The fact that Mr Wood may face some difficulties in preparing for his appeal if he decides to remain self-represented is not a decisive factor. There are various obligations on prison managers to assist prisoners in the applicant’s position. In particular, reg 193 of the Corrections Regulations 2005, which applies to any prisoner who is appealing against conviction, provides that the prison manager must:
(2) ... as far as is reasonably practicable in the circumstances, –
(a)ensure that the prisoner is provided with adequate facilities to do so, to the extent that this is consistent with the maintenance of safety and security requirements; and
(b)facilitate contact between the prisoner and any advisor or assistant (other than another prisoner) helping the prisoner to do so.[8]
[8]That subclause is subject to cls 4–7 of sch 4 of the Corrections Regulations 2005, which allow for certain visitors to be prohibited.
This regulation is in addition to the various provisions in the Corrections Act 2004 that cover matters such as access to private visitors, the ability to send and receive mail and to make outgoing telephone calls.[9]
[9] Corrections Act 2004, ss 69, 73, 76 and 77.

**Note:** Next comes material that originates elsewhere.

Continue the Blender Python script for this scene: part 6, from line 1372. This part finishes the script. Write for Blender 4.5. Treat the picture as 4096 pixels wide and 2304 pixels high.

If there are issues about the adequacy of the facilities, Mr Wood will have to pursue this further with the prison authorities.[10]
[10]R v Greer CA161/03, 15 June 2006; leave to appeal refused by Greer v R [2006] NZSC 76, [2006] 3 NZLR 740; and R v Greer CA179/06, 21 December 2006.
I recognise Mr Wood’s concern about the maintenance of his farm property while he is in prison, but he proffered no evidence to suggest that serious difficulties had arisen and in any event any hardship of this nature is an inevitable consequence of a prison sentence and will not on its own justify bail.
As there are no other considerations relevant to the decision on bail, I am not satisfied that bail would be in the interests of justice.
Decision
Mr Wood’s application for bail pending appeal is therefore declined. The Registrar is to set the appeal down for hearing on Wednesday 10 July 2013.